DATA EXTRACT:
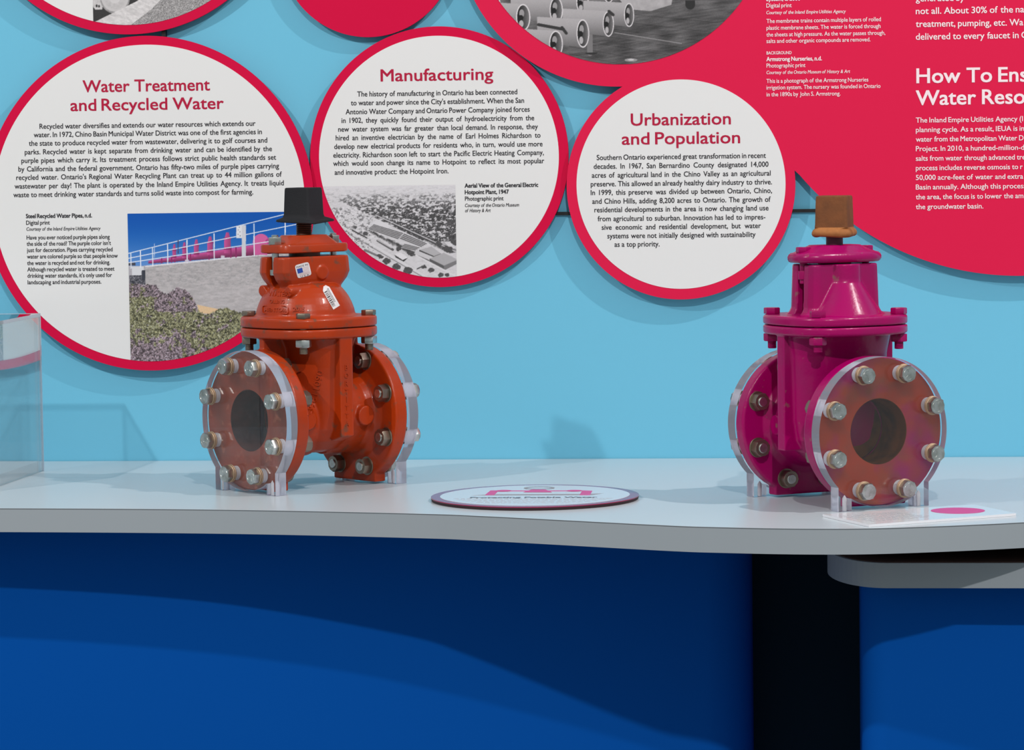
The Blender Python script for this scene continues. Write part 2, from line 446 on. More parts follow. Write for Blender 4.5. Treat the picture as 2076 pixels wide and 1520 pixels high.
def picture(name, x0, x1, z0, z1, y, cell, paint, clip, parent):
    nx = int((x1 - x0) / cell); nz = int((z1 - z0) / cell)
    xs = np.linspace(x0, x1, nx + 1); zs = np.linspace(z0, z1, nz + 1)
    XX, ZZ = np.meshgrid(xs, zs)
    C = 0
    for ox, oz in ((-0.25, -0.25), (0.25, -0.25), (-0.25, 0.25), (0.25, 0.25)):      # four samples per grid point
        C = C + np.clip(paint(XX + ox * cell, ZZ + oz * cell), 0, 255) / 1020
    C = np.where(C <= 0.04045, C / 12.92, ((C + 0.055) / 1.055) ** 2.4).reshape(-1, 3)
    V = np.stack([XX.ravel(), np.full(XX.size, y), ZZ.ravel()], 1)
    cx, cz, cr = clip                                  # border vertices snap to the clip circle so the cut edge stays round
    d = np.hypot(V[:, 0] - cx, V[:, 2] - cz); over = (d > cr) & (d < cr + cell * 1.6)
    V[over, 0] = cx + (V[over, 0] - cx) * cr / d[over]; V[over, 2] = cz + (V[over, 2] - cz) * cr / d[over]
    I = np.arange(XX.size).reshape(XX.shape)
    Q = np.stack([I[:-1, :-1], I[:-1, 1:], I[1:, 1:], I[1:, :-1]], -1).reshape(-1, 4)
    Xc = (XX[1:, 1:] + XX[:-1, :-1]) / 2; Zc = (ZZ[1:, 1:] + ZZ[:-1, :-1]) / 2
    Q = Q[np.hypot(Xc - cx, Zc - cz).ravel() < cr]
    used = np.unique(Q); mp = np.full(len(V), -1); mp[used] = np.arange(len(used)); Q = mp[Q]; V = V[used]; C = C[used]
    me = bpy.data.meshes.new(name)
    me.vertices.add(len(V)); me.vertices.foreach_set('co', V.ravel())
    me.loops.add(Q.size); me.loops.foreach_set('vertex_index', Q.ravel().astype(np.int32))
    me.polygons.add(len(Q)); me.polygons.foreach_set('loop_start', np.arange(0, Q.size, 4, dtype=np.int32))
    me.update(calc_edges=True)
    ca = me.color_attributes.new('print', 'FLOAT_COLOR', 'POINT')
    ca.data.foreach_set('color', np.c_[C, np.ones(len(C))].astype(np.float32).ravel())
    me.materials.append(M['picture'])
    return link(bpy.data.objects.new(name, me), parent)

def paint_pipes(Xw, Zw):
    zx = 42 + (Xw + 1.2494) * 5318; zy = 58 + (0.4469 - Zw) * 5367
    X = zx + 0.022 * (zy - 58); Y = zy - 0.014 * (zx - 42)
    C = np.zeros(X.shape + (3,)); t_ = np.clip((Y - 60) / 480, 0, 1)[..., None]
    C[:] = np.array([0, 82, 172]) * (1 - t_ ** 1.6) + np.array([92, 140, 205]) * t_ ** 1.6
    n1 = fbm(X, Y, 0.05, 3); n2 = fbm(X, Y, 0.25, 9); n3 = RNG.random(X.shape)
    # concrete wall
    top = lambda x: 570 - (x - 215) * 0.102
    wall = (X > 215) & (Y > top(X)); k = 0.86 + 0.20 * fbm(X, Y * 3, 0.02, 5) + 0.12 * (n3 - 0.5)
    put(C, wall, (188, 182, 183), k)
    put(C, wall & (fbm(X, Y * 2.5, 0.03, 11) > 0.58) & (Y < 740), (172, 168, 169), k)
    put(C, (X > 60) & (np.abs(Y - top(X) + 6) < 7) , (218, 216, 222))
    # left clutter
    put(C, (X < 215) & (Y > 560) & (Y < 800), (176, 172, 178), 0.8 + 0.4 * n2)
    put(C, (X > 85) & (X < 200) & (Y > 565) & (Y < 650), (214, 214, 218))
    put(C, (X > 60) & (X < 215) & (Y > 650) & (Y < 740) & (n2 > 0.42), (44, 46, 56))
    put(C, (X > 180) & (X < 215) & (Y > 600) & (Y < 700), (60, 62, 72))
    put(C, (X < 120) & (Y > 530) & (Y < 556), (70, 70, 80))
    # pipe
    pc = (186, 76, 138)
    mid = lambda x: 524 - (x - 250) * 0.118; hw = lambda x: 14 + (x - 250) * 0.036
    pipe = (X > 245) & (X < 1560) & (np.abs(Y - mid(X)) < hw(X))
    sh = 1.12 - 0.55 * np.clip((Y - mid(X)) / hw(X) * 0.5 + 0.5, 0, 1)
    put(C, pipe, pc, sh)
    for xx in (372, 470, 500, 620, 650, 830, 1040, 1090):
        put(C, (np.abs(X - xx) < 7) & (np.abs(Y - mid(xx)) < hw(xx) + 7), (140, 40, 100))
    for cx, ty, w in ((495, 350, 22), (592, 332, 23), (708, 303, 27), (840, 275, 32), (1007, 235, 36)):
        by = mid(cx); body = (Y > ty + 55) & (Y < by) & (np.abs(X - cx) < w * 0.85)
        cap_ = (Y > ty) & (Y <= ty + 55) & (np.abs(X - cx) < w * (0.35 + 0.4 * (Y - ty) / 55))
        put(C, body | cap_, (188, 78, 140), 0.75 + 0.5 * (X - cx + w) / (2 * w) * -0.6 + 0.35)
        put(C, (np.abs(Y - ty - 58) < 6) & (np.abs(X - cx) < w), (150, 44, 104))
        put(C, (np.abs(Y - by + hw(cx)) < 8) & (np.abs(X - cx) < w), (138, 40, 98))
    put(C, ell(X, Y, 1330, 330, 78, 82) & (Y < 420), (208, 96, 156)); put(C, ell(X, Y, 1440, 330, 70, 50), (170, 66, 130), 0.7 + 0.6 * n2)
    put(C, (X > 1270) & (X < 1390) & (Y > 330) & (Y < 450), (204, 92, 152))
    # railing
    rail = (226, 230, 240)
    for a, b in (((50, 440), (1560, 60)), ((50, 488), (1700, 150)), ((50, 530), (1420, 320))):
        put(C, near(X, Y, a, b, 8), rail)
    for px, ty in ((75, 434), (168, 412), (285, 384), (430, 350), (617, 305), (878, 245), (1262, 150), (1560, 70)):
        put(C, (np.abs(X - px - 0.01 * (Y - ty)) < 5) & (Y > ty) & (Y < top(px) + 2), rail)
    for px in (303,): put(C, (np.abs(X - px) < 3) & (Y > 345) & (Y < 480), (190, 205, 230))
    put(C, (np.abs(X - 532) < 4) & (Y > 310) & (Y < 440), (70, 60, 90))
    put(C, (X > 1145) & (X < 1185) & (Y > 165) & (Y < 465), (205, 205, 212))
    put(C, (X > 1092) & (X < 1146) & (Y > 172) & (Y < 290), (222, 222, 228))
    for i, (dx, dy) in enumerate(((30, 12), (18, 40), (36, 58), (18, 80), (38, 96))): put(C, ell(X, Y, 1092 + dx, 172 + dy, 4, 4), (60, 60, 70))
    for px in (617, 962): put(C, (np.abs(X - px) < 18) & (np.abs(Y - mid(px) - 30) < 12), (206, 196, 210))
    # sandy path
    put(C, inpoly(X, Y, [(715, 930), (960, 980), (880, 1025), (740, 1010)]), (226, 192, 152), 0.92 + 0.12 * n3)
    # shrubs
    edge = np.interp(X[0], [40, 90, 200, 330, 370, 440, 540, 640, 700, 740, 800, 860, 950, 1010, 1080, 1200, 1560], [735, 730, 740, 740, 800, 830, 765, 800, 880, 985, 1030, 1010, 970, 955, 985, 1020, 1060])
    jag = 40 * (fbm(X, Y * 0.3, 0.12, 21) - 0.5)
    sh_ = Y > edge[None, :] + jag
    g = fbm(X, Y, 0.022, 31); f1 = fbm(X, Y, 0.10, 41); f2 = vnoise(X, Y, 0.2, 51)
    zz = g + 0.5 * np.clip((Y - 1150) / 250, 0, 1) * np.clip((950 - X) / 500, -0.4, 1) + 0.35 * ((Y < 1000) & (X < 720) & (X > 300)) + 0.3 * (Y < 860)
    purple = zz > 0.70
    base_ = np.where(purple[..., None], np.array([126, 111, 117]), np.array([120, 118, 88]))
    kk = np.clip(0.02 + 1.9 * f1 + 0.3 * (n3 - 0.5), 0.18, 1.7)
    col = base_ * kk[..., None]
    C[sh_] = col[sh_]
    sp = sh_ & (f2 > 0.74) & (f1 > 0.42); C[sp] = (np.where(purple[..., None], np.array([205, 188, 205]), np.array([206, 206, 184])) * (0.85 + 0.3 * n3[..., None]))[sp]
    dk = sh_ & (fbm(X, Y, 0.05, 61) < 0.34); C[dk] *= 0.55
    return C

def blob(X, Y, cx, cy, r, seed): return ((X - cx) / r) ** 2 + ((Y - cy) / (0.8 * r)) ** 2 + 1.7 * (fbm(X, Y, 1.6 / r, seed) - 0.5) < 0.85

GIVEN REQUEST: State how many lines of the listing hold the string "picture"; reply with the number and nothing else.

WRITTEN ANSWER: 3